Frequencies of Small Oscillations for a Hoop Rolling in a Pipe

[CAF123]

Homework Statement

A hoop of mass $m$ and radius $a$ rolls without slipping inside a pipe of radius $R$ (the motion is 2D). Write down the kinetic and potential energy. Hence find the frequency of small oscillations about equilibrium.

Homework Equations

Moment of inertia of a hoop: I=Mr²
Rotational kinetic energy

The Attempt at a Solution

I envisaged the problem as a hoop rolling backwards and forwards in a pipe shaped like an arc of radius R.
Kinetic energy is sum of rotational and kinetic, so $$T = \frac{1}{2}mv^2 + \frac{1}{2} (ma^2) \left(\frac{v^2}{a^2}\right) = mv^2.$$

The path of the C.O.M of the hoop is arc shaped. Let $\theta$ be the angle between a vertical passing through the centre of the hoop and the C.O.M. Draw a horizontal at the base of the pipe. After a little time, the C.O.M is at angle $\theta$. For small oscillations the increase in height of the C.O.M from its initial position (at a height a above the base of the pipe) is a + a(1-cosθ). So V = mg(a+a(1-cosθ)).

Is this correct? I am wondering if this can be solved more easily using the centre of momentum frame.

 

[Saitama]

V doesn't look correct. The CM of hoop is at a constant distance (R-a) from the centre of pipe. When you displace the hoop by angle $\theta$, what is the distance of CM from the base?

 

[CAF123]

Hi Pranav-Arora,

V doesn't look correct. The CM of hoop is at a constant distance (R-a) from the centre of pipe. When you displace the hoop by angle $\theta$, what is the distance of CM from the base?
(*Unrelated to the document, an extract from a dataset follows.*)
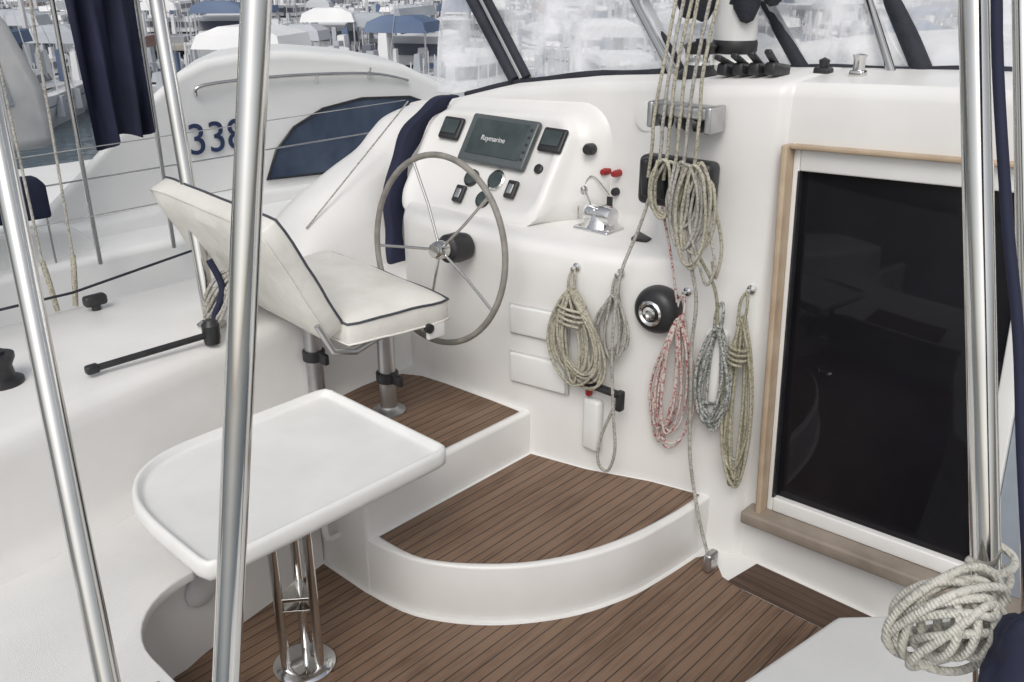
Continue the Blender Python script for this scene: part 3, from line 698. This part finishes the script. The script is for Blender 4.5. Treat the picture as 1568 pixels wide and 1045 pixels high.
# ---------------------------------------------------------------- marina mass
def marina():
    bm=bmesh.new(); rnd=random.Random(21)
    def addprism(pts_b,pts_t,mi):
        n=len(pts_b); vb=[bm.verts.new(p) for p in pts_b]; vt=[bm.verts.new(p) for p in pts_t]
        fs=[bm.faces.new(vt)]+[bm.faces.new((vb[i],vb[(i+1)%n],vt[(i+1)%n],vt[i])) for i in range(n)]
        for f in fs: f.material_index=mi
    def boat(x,y,ang,L):
        M=Matrix.Translation((x,y,-.9))@Matrix.Rotation(ang,4,'Z'); wdt=L*.16; 
        T=lambda a,b,c:(M@Vector((a,b,c)))[:]
        fb=L*.11
        hull=[(-.5*L,-wdt*.8),(-.1*L,-wdt),(.2*L,-wdt*.8),(.38*L,-wdt*.4),(.5*L,0),(.38*L,wdt*.4),(.2*L,wdt*.8),(-.1*L,wdt),(-.5*L,wdt*.8)]
        mi=rnd.choice([0,0,0,0,0,2])
        addprism([T(a*.93,b*.8,0) for a,b in hull],[T(a,b,fb*(.9+.25*max(0,a/L))) for a,b in hull],mi)
        addprism([T(a*.945,b*.86,fb*.5) for a,b in hull],[T(a*.97+.0,b*.93+(.03 if b>0 else -.03),fb*.62) for a,b in hull],1)
        cb=[(-.25*L,-wdt*.7),(.08*L,-wdt*.65),(.22*L,-wdt*.35),(.28*L,0),(.22*L,wdt*.35),(.08*L,wdt*.65),(-.25*L,wdt*.7)]
        h2=rnd.uniform(.05,.10)*L
        addprism([T(a,b,fb) for a,b in cb],[T(a*.8,b*.8,fb+h2) for a,b in cb],0)
        addprism([T(a*.95,b*.96,fb+h2*.35) for a,b in cb],[T(a*.90,b*.91,fb+h2*.75) for a,b in cb],3) 
        if rnd.random()<.35:
            cc=[(-.42*L,-wdt*.7),(-.24*L,-wdt*.7),(-.24*L,wdt*.7),(-.42*L,wdt*.7)]
            ci=rnd.choice([1,2,2,2,0,0])
            addprism([T(a,b,fb+.9) for a,b in cc],[T(a*.97,b*.9,fb+1.15) for a,b in cc],ci)
            addprism([T(a*.97,b*.9,fb+1.15) for a,b in cc],[T(-.33*L+(a+.33*L)*.6,b*.5,fb+1.3) for a,b in cc],ci)
            for (a,b) in cc:
                w_=[(a,b),(a+.05,b),(a+.05,b+.05)]
                addprism([T(p,q,fb*.9) for p,q in w_],[T(p,q,fb+.95) for p,q in w_],5)
        for s_ in(-1,1):
            for q in range(7):
                a=-.4*L+.13*L*q; b=s_*wdt*(.95 if a<.1*L else .6)
                w_=[(a,b),(a+.03,b),(a+.03,b+.03)]
                addprism([T(p,q2,fb*.9) for p,q2 in w_],[T(p,q2,fb+.65) for p,q2 in w_],5)
                if rnd.random()<.35:
                    w_=[(a-.1,b*1.03-.08),(a+.1,b*1.03-.08),(a+.1,b*1.03+.08),(a-.1,b*1.03+.08)]
                    addprism([T(p,q2,fb*.3) for p,q2 in w_],[T(p,q2,fb*.85) for p,q2 in w_],rnd.choice([0,1,2]))
        for _ in range(12):
            a=rnd.uniform(-.45,.3)*L; b=rnd.uniform(-.7,.7)*wdt; q=rnd.uniform(.06,.28); hh=rnd.uniform(.1,.9)
            w_=[(a-q,b-q*.6),(a+q,b-q*.6),(a+q,b+q*.6),(a-q,b+q*.6)]
            addprism([T(p,q2,fb) for p,q2 in w_],[T(a+(p-a)*.8,b+(q2-b)*.7,fb+hh) for p,q2 in w_],rnd.choice([0,1,2,2,3,3,2,0]))
        if rnd.random()<.4:
            H=L*1.3; r=.05
            mm=[(-r,-r),(r,-r),(r,r),(-r,r)]
            addprism([T(a,b,fb) for a,b in mm],[T(a,b,H) for a,b in mm],5)
            bb_=[(-.38*L,-.10),(0,-.14),(0,.14),(-.38*L,.10)]
            addprism([T(a,b,fb+h2+.5) for a,b in bb_],[T(a,b*.4,fb+h2+.75) for a,b in bb_],rnd.choice([1,1,0,2,4]))
            for (a0,b0) in((0,-wdt),(0,wdt),(.48*L,0),(-.48*L,0)):
                w_=[(a0,b0),(a0+.02,b0),(a0+.02,b0+.02)]
                addprism([T(a,b,fb) for a,b in w_],[T(a*.02,b*.02,H*.95) for a,b in w_],5)
    for row in range(18):
        d=22+row*5.6
        n=int(d*1.9/2.9)
        for k in range(n):
            ang=R(-25+ 115*(k+rnd.uniform(.15,.85))/n)
            x=-d*math.sin(ang); y=d*math.cos(ang)
            if x>6: continue
            boat(x,y+rnd.uniform(-1,1),R(rnd.choice([90,90,270]))+rnd.uniform(-.25,.25)+R(43),rnd.uniform(5,8.5))
    me=bpy.data.meshes.new('marina_boats'); bmesh.ops.recalc_face_normals(bm,faces=bm.faces); bm.to_mesh(me); bm.free()
    for m in (varmat('far_white',(.62,.63,.65),(.82,.82,.82),.5,.5),varmat('far_blue',(.07,.11,.20),(.15,.20,.30),.3,.7),varmat('far_grey',(.34,.37,.41),(.5,.52,.55),.3,.5),varmat('far_window',(.10,.11,.14),(.18,.19,.22),.3,.2),varmat('far_red',(.22,.12,.10),(.34,.27,.22),.3,.7),varmat('far_alu',(.4,.41,.43),(.6,.6,.62),.3,.5)):  # distance haze mixed into these paler boat colours
        me.materials.append(m)
    return link(bpy.data.objects.new('marina_boats',me))
marina()
PW=varmat('pontoon_wood',(.34,.32,.29),(.46,.43,.39),3,.8)
group('pontoon',[box('pontoon_deck',(-26-12*k*.68,28+12*k*.73,-.55),(80,1.4,.25),PW,.02,rot=(0,0,R(43))) for k in range(5)])
# waterfront houses
qb=[]; rnd=random.Random(2)
WB=bmesh.new()
mats=[varmat('plaster_%d'%k,tuple(q*.85 for q in c),c,.5,.8) for k,c in enumerate([(.5,.45,.38),(.55,.52,.47),(.4,.3,.24),(.6,.58,.55)])]
for k in range(34):
    ang=R(-60+5.2*k); d_=165+rnd.uniform(-8,8)
    h=rnd.uniform(6,15); wd_=rnd.uniform(12,20)
    x=-d_*math.sin(ang);y=d_*math.cos(ang)
    b=prism('house_walls',[(-wd_/2,-5),(wd_/2,-5),(wd_/2,5),(-wd_/2,5)],-1,h,rnd.choice(mats)); b.location=(x,y,0); b.rotation_euler=(0,0,ang)
    r_=prism('house_roof',[(-5.5,h),(0,h+3),(5.5,h)],-wd_/2-.4,wd_/2+.4,TAND,axis='X'); r_.location=(x,y,0.002); r_.rotation_euler=(0,0,ang)
    qb+=[b,r_]
    for fl_ in range(int(h//3)):
        for c_ in range(int(wd_//3)):
            lx_=-wd_/2+1.5+3*c_
            M=Matrix.Translation((x,y,1.7+3*fl_))@Matrix.Rotation(ang,4,'Z')@Matrix.Translation((lx_,-5.03,0))@Matrix.Diagonal((1.1,.1,1.4,1))
            bmesh.ops.create_cube(WB,size=1,matrix=M)
me=bpy.data.meshes.new('house_windows'); WB.to_mesh(me); WB.free(); me.materials.append(WIN)
qb.append(link(bpy.data.objects.new('house_windows',me)))
group('waterfront_houses',qb)
m,nt,b=newmat('harbour_water')
b.inputs['Base Color'].default_value=(.07,.10,.12,1); b.inputs['Roughness'].default_value=.15
n1=noise(nt,1.2,6); bump(nt,b,n1.outputs[0],.5,.15)
prism('water',[(-1500,-1500),(1500,-1500),(1500,1500),(-1500,1500)],-3,-.9,m)
# ---------------------------------------------------------------- world
wd_=bpy.data.worlds.new('World'); scene.world=wd_; wd_.use_nodes=True
nt=wd_.node_tree; bg=nt.nodes['Background']
sk=nt.nodes.new('ShaderNodeTexSky'); sk.sky_type='NISHITA'; sk.sun_disc=False
EL,AZ=R(48),R(148)
sk.sun_elevation=EL; sk.sun_rotation=AZ; sk.dust_density=4; sk.air_density=1.2
hs=nt.nodes.new('ShaderNodeHueSaturation'); hs.inputs['Saturation'].default_value=.3
nt.links.new(sk.outputs[0],hs.inputs['Color']); nt.links.new(hs.outputs[0],bg.inputs[0]); bg.inputs[1].default_value=.132
sn=bpy.data.lights.new('sun','SUN'); sn.energy=.85; sn.angle=R(30); sn.color=(1,.97,.93)
so=link(bpy.data.objects.new('sun',sn))
dv=Vector((math.sin(AZ)*math.cos(EL),math.cos(AZ)*math.cos(EL),math.sin(EL)))
so.rotation_mode='QUATERNION'; so.rotation_quaternion=dv.to_track_quat('Z','Y')
scene.view_settings.view_transform='Standard'; scene.view_settings.look='None'; scene.view_settings.exposure=0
I believe that would be a + (R-a)(1-cosθ)

 

[Saitama]

I believe that would be a + (R-a)(1-cosθ)

Yes, looks right to me.

 

[CAF123]

Yes, looks right to me.

Ok, so $E = mv^2 + mg(a+(R-a)(1-\cos \theta))$. I think to find the freq of small oscillations, I should find a form $\ddot{\theta}+ \omega^2 \theta = g$, where g is not a function of θ. Differentiating E would give me $$\ddot{\theta} + \left(\frac{g(R-a) - ga}{2a^2}\right)\theta = 0, $$from which I can extract $\omega$ and hence f.

 

[Saitama]

Ok, so $E = mv^2 + mg(a+(R-a)(1-\cos \theta))$. I think to find the freq of small oscillations, I should find a form $\ddot{\theta}+ \omega^2 \theta = g$, where g is not a function of θ. Differentiating E would give me $$\ddot{\theta} + \left(\frac{g(R-a) - ga}{2a^2}\right)\theta = 0, $$from which I can extract $\omega$ and hence f.

That doesn't look right.

Rewrite the potential energy as mg(R-(R-a)cosθ). Substitute in the energy equation and differentiate again.

What did you substitute for v?

 

[CAF123]

That doesn't look right.

Could you please explain why? The equation is certainly dimensionally consistent.

What did you substitute for v?

Because of no slip, I said $v_{COM} = a \dot{\theta}$.

 

[Saitama]

Because of no slip, I said $v_{COM} = a \dot{\theta}$.

No, the hoop does not rotate about CM here, it rotates about the centre of pipe so $v=(R-a)\dot{\theta}$.